SET TASK -> Pull out from the material below all lines with "runs".
## start DATA PROVIDED
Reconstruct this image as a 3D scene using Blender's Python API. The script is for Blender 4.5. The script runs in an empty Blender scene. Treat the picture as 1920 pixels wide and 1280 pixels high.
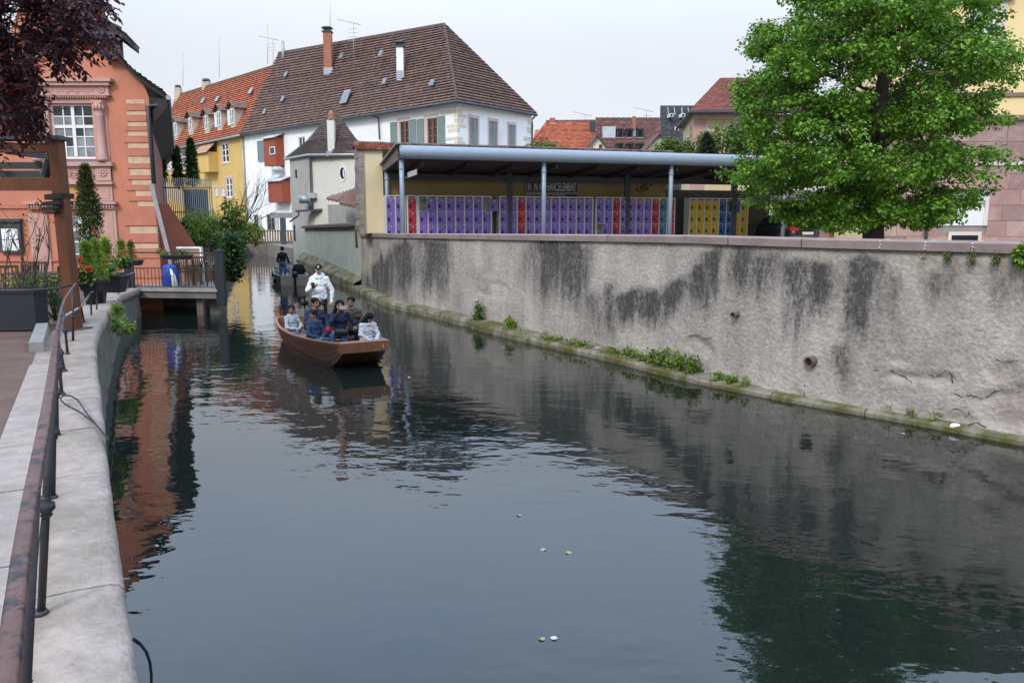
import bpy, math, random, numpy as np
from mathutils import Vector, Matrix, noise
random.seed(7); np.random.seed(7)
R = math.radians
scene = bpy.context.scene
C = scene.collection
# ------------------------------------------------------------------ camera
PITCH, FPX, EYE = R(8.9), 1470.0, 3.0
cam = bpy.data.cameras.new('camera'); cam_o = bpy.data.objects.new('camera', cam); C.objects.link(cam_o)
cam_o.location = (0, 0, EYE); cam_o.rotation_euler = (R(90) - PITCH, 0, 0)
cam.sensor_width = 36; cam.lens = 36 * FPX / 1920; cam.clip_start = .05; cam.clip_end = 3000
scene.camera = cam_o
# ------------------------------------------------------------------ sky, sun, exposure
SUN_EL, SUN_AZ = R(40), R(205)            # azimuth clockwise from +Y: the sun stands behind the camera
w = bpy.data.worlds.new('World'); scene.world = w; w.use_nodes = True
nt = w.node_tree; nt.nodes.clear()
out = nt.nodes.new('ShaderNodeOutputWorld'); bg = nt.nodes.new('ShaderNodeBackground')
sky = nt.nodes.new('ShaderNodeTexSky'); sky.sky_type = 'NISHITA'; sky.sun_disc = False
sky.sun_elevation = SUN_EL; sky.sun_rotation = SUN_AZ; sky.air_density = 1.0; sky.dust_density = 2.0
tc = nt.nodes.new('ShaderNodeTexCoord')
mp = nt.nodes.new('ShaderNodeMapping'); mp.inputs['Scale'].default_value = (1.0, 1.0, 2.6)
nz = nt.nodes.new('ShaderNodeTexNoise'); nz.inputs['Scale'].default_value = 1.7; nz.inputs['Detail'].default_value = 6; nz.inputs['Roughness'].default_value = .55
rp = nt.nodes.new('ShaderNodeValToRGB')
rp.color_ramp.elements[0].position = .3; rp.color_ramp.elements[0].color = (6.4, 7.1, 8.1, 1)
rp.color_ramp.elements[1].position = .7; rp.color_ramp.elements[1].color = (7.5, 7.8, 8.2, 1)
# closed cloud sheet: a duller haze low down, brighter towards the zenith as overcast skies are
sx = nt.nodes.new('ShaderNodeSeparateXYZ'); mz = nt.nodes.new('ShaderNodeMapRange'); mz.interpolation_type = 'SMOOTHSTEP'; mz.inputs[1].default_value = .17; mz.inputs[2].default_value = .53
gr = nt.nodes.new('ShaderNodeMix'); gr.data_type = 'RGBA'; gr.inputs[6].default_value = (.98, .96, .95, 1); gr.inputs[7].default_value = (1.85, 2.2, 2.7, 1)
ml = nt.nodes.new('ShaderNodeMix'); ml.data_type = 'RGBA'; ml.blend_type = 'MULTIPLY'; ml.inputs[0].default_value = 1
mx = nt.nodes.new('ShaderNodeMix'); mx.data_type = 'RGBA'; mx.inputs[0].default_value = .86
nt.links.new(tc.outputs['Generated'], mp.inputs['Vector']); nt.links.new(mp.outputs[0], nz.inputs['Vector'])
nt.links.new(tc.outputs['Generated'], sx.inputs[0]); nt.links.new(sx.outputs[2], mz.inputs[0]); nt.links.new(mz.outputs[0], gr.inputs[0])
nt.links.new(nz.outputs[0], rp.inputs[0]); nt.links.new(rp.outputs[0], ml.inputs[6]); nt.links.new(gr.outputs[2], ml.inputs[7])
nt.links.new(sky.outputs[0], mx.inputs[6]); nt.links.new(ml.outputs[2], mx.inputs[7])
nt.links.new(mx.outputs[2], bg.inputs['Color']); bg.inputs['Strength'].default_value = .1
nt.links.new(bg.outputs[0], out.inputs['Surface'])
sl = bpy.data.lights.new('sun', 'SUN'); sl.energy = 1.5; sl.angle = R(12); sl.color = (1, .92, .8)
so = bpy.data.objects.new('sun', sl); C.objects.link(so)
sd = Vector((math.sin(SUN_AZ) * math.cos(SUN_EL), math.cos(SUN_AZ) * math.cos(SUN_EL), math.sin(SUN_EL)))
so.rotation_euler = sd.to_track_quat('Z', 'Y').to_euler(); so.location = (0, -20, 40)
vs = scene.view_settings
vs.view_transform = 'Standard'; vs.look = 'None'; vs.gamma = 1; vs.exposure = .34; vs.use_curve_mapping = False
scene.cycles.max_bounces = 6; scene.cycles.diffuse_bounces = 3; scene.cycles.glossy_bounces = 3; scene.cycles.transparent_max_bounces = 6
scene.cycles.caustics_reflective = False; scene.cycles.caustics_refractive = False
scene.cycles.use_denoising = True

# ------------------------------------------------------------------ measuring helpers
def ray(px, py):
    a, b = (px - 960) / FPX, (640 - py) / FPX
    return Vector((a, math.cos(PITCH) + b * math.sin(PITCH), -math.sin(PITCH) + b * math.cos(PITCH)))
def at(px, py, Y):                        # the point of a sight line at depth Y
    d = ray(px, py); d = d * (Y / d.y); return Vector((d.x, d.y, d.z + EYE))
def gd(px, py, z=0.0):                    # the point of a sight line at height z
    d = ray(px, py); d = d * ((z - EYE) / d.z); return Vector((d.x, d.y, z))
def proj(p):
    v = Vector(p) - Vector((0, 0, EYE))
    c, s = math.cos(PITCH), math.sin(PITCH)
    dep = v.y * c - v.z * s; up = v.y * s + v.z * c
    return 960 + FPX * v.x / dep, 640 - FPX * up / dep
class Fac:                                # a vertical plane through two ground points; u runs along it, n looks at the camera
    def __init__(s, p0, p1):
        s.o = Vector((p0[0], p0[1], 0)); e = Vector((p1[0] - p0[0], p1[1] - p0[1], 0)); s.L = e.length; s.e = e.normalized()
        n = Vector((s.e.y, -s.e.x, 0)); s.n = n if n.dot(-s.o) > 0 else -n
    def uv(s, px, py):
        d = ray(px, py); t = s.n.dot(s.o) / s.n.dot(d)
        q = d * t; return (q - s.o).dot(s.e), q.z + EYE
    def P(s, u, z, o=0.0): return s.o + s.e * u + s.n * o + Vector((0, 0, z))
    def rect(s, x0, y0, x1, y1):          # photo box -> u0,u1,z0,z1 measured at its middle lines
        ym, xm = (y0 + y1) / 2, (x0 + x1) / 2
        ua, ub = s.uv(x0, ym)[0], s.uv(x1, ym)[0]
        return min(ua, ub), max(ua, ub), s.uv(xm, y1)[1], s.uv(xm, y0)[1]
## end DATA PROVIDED
## start DATA PROVIDED
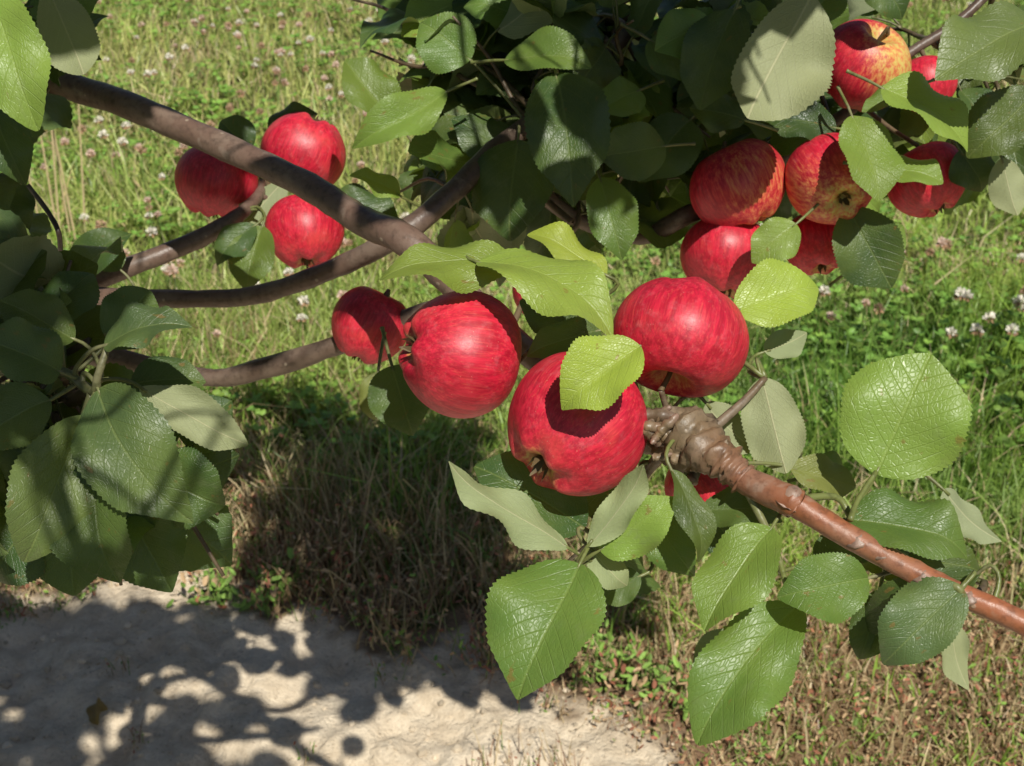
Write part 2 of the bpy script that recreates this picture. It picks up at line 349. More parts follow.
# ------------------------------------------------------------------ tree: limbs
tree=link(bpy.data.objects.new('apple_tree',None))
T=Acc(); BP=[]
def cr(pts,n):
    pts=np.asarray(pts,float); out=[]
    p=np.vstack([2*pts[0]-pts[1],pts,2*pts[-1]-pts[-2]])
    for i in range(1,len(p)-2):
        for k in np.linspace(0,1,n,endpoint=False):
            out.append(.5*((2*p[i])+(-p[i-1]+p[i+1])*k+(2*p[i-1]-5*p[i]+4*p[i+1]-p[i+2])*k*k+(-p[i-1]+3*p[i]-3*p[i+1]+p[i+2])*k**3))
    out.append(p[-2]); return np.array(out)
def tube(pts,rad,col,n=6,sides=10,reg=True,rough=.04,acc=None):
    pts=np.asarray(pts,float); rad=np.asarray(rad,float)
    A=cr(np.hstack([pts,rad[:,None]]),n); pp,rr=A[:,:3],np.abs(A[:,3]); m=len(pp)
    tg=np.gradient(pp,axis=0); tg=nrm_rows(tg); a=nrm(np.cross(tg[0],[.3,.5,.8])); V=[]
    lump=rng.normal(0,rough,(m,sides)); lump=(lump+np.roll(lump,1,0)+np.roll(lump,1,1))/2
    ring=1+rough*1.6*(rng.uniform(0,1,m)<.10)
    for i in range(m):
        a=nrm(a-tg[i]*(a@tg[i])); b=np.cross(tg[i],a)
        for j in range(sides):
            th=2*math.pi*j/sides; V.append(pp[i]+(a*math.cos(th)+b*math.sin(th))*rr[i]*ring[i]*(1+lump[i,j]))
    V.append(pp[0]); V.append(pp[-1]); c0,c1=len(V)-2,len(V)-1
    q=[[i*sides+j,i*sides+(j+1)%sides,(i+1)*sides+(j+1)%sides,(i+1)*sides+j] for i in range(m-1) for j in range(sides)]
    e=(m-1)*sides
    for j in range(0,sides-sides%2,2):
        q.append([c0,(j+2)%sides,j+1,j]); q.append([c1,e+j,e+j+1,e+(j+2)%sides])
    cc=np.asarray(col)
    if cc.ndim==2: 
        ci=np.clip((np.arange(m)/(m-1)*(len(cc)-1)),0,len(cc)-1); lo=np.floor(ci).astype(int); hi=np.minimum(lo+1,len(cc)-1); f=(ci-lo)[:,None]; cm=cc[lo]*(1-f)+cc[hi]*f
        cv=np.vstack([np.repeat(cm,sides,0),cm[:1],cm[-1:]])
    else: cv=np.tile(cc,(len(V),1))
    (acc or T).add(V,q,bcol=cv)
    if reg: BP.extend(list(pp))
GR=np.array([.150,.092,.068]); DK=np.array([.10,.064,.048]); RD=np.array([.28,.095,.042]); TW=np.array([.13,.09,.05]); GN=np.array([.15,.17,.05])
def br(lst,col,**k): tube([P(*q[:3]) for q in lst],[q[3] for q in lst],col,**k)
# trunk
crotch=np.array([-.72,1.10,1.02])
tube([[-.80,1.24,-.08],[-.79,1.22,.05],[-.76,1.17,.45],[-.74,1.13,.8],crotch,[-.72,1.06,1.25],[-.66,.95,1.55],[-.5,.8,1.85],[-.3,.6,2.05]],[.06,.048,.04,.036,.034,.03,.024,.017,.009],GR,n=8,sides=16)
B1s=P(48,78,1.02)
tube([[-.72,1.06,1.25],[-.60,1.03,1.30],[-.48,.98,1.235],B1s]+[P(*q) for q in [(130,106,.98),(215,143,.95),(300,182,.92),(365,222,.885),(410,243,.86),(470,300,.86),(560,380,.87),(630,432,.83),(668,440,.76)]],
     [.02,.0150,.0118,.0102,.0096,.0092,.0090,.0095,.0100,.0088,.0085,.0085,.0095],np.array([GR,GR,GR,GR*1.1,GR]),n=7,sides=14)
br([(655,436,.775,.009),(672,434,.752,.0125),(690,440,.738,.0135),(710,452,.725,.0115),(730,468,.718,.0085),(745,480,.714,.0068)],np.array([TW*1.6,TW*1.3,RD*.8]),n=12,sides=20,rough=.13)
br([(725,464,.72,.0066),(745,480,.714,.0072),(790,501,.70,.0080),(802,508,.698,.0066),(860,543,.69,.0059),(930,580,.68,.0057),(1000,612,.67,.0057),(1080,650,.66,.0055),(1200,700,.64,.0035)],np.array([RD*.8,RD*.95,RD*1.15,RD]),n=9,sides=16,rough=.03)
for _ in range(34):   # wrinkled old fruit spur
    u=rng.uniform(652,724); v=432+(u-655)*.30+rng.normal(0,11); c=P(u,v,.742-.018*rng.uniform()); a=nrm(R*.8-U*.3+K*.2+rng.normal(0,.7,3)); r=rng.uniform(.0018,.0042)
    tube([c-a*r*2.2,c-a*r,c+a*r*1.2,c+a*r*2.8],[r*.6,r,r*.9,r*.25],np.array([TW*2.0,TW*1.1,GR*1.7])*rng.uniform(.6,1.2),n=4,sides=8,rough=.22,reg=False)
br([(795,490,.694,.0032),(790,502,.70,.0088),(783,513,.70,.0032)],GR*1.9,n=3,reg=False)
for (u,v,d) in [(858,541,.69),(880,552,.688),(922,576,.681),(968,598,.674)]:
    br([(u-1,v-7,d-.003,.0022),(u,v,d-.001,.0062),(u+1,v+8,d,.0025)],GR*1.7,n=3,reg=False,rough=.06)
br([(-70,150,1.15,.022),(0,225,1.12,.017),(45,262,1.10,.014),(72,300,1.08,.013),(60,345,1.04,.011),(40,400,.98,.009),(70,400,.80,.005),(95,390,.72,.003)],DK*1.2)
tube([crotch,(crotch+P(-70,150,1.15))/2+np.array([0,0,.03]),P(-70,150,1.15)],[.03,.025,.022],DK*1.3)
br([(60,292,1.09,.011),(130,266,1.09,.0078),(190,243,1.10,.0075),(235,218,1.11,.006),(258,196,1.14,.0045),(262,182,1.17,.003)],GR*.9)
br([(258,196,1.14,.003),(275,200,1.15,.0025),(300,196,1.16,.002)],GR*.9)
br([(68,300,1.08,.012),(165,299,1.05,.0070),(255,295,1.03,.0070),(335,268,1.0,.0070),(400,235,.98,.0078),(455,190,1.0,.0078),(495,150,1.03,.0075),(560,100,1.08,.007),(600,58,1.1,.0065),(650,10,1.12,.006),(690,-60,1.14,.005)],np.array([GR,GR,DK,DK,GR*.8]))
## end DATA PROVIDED
RESULT OF THE TASK ->
Reconstruct this image as a 3D scene using Blender's Python API. The script is for Blender 4.5. The script runs in an empty Blender scene. Treat the picture as 1920 pixels wide and 1280 pixels high.
class Fac:                                # a vertical plane through two ground points; u runs along it, n looks at the camera